Novel ini hanya mengisahkan proses pengungkapan secara kronologis, tanpa menyentuh materi kasus, sehingga dirasa kurang kuat sebagai sebuah novel. Dia melengkapinya dengan cerita-cerita seperti angin bertiup besar (angin pusar bertiup kemana-mana) di depan rumahnya, acara melukat dalam tradisi Hindu yang lulus dijalani sehingga disebut official, pertemuan dengan Helena yang akan ke Bali adik mantan suaminya orang Bali, pertemuan dengan Jean-Pierre antropolog Perancis yang pernah dia pandu penelitian di Kangean Madura. Helena memang memberi kabar selamat, tetapi Pierre baru beberapa hari sesudahnya menelepon dari Lombok.
Pertemuan-pertemuan ibarat kebetulan itu mewarnai kesibukan Bambang, sebab Helena bergangkat ke Bali beberapa hari sebelum Bom Bali, sedangkan Pierre berangkat nasik bus tanggal 11 Oktober sore. Peristiwa-peristiwa yang menjadikan novel diwarnai kejutan-kejutan (suspensi), dikisahkan dengan kejadian-kejadian serba angka 105, padahal dia mengaku bukan penghayat kebatinan.

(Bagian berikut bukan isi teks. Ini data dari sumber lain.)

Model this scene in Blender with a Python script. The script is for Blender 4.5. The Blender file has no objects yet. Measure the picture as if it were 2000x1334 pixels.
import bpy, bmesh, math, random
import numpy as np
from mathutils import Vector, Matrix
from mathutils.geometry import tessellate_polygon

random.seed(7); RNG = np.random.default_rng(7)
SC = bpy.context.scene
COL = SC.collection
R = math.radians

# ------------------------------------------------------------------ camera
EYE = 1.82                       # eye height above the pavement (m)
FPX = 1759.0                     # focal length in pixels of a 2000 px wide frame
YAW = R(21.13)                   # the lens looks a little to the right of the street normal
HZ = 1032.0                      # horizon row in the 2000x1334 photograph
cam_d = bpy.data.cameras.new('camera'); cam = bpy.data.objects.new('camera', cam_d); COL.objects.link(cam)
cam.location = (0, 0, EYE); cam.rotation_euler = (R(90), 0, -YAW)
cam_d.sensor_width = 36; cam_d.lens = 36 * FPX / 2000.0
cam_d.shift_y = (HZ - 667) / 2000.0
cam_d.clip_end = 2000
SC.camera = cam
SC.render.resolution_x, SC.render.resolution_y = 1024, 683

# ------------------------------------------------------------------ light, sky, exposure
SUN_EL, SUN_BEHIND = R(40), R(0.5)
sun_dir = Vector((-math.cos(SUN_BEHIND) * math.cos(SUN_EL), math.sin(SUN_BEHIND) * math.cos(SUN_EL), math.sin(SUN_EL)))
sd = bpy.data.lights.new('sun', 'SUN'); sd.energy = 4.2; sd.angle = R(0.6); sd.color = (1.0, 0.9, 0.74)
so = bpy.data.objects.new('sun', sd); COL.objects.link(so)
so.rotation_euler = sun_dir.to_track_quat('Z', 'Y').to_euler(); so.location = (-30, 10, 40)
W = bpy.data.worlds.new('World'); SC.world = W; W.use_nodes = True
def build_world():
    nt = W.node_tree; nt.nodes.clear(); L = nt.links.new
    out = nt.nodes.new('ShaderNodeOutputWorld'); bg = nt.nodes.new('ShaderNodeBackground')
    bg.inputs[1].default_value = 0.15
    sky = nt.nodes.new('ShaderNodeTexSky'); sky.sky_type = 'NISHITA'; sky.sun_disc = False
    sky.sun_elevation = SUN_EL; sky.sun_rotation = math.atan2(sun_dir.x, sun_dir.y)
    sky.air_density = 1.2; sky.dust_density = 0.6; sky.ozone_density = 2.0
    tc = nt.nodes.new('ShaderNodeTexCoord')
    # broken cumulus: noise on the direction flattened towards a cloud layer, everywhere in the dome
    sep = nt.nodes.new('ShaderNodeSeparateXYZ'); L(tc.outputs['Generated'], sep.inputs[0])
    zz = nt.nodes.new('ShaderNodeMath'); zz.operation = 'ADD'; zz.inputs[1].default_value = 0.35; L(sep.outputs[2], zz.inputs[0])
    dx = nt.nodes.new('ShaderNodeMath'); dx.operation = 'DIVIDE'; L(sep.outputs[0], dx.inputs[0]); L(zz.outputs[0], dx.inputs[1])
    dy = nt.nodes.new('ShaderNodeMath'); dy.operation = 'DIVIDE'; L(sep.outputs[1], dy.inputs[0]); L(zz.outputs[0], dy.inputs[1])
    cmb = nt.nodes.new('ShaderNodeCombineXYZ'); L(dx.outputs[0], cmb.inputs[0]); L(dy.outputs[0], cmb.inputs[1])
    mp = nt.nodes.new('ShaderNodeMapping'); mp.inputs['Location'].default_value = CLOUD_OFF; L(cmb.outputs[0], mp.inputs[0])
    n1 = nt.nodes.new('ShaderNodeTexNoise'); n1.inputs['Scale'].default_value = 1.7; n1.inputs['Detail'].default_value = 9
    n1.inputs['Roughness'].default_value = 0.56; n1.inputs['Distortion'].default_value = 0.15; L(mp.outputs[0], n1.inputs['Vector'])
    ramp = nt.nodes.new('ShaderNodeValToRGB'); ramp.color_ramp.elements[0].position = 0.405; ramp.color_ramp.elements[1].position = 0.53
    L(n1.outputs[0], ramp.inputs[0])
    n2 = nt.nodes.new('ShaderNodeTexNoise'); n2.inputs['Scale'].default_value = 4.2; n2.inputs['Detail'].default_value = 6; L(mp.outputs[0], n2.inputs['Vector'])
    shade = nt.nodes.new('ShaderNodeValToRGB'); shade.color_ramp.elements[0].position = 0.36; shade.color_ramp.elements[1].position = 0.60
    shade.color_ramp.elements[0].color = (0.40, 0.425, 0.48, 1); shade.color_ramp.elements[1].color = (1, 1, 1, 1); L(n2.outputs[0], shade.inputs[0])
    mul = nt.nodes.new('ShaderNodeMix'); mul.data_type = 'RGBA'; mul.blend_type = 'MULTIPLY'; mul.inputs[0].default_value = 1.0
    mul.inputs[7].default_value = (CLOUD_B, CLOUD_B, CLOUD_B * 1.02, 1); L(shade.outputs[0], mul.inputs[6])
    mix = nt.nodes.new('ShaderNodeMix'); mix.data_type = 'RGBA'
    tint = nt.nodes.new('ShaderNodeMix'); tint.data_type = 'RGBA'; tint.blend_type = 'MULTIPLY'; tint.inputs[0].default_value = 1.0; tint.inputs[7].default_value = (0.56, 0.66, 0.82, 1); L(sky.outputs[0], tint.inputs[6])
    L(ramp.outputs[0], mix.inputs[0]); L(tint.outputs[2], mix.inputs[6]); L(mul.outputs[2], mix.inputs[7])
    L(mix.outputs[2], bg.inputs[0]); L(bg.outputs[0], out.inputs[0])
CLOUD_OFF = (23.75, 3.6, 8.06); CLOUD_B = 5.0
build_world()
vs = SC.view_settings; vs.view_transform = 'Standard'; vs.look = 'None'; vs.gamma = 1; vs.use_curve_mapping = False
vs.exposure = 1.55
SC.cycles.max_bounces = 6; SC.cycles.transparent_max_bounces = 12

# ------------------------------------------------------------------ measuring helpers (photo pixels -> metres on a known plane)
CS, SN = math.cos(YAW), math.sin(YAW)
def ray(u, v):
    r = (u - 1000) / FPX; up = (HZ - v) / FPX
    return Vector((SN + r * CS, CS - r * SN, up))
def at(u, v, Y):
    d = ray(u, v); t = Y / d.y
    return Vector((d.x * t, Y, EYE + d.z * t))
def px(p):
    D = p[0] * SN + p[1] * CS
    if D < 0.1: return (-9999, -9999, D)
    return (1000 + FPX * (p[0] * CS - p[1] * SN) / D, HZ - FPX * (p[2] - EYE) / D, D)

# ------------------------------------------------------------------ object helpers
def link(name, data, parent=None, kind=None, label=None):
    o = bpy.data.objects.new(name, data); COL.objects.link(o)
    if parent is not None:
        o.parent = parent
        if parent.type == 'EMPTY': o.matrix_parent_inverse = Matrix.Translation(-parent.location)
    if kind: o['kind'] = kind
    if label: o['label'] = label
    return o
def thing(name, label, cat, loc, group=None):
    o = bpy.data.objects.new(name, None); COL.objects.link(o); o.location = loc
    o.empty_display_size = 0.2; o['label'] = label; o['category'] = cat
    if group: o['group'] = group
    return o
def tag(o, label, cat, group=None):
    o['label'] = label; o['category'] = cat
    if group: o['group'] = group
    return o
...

Bagian XXI (”Menguji Kebenaran”, hlm 260-268), Bagian XXII (”Belajar Memaknai”, hlm 269-278), dan Epilog (hlm 279-285) menunjukkan penulisnya yang mengaku otodidak bisa melakukan refleksi tentang kehidupan. Tidak hanya berdasar intuisi ketajaman, tetapi juga dalam hal kedalaman, sumber-sumber acuan luar, yang dia bisa ceritakan secara logis dan mudah dimengerti. Bambang Shakuntala bisa mengangkat sebuah kasus besar dalam sebuah cerita detektif dan tidak sekadar laporan fakta jurnalistik.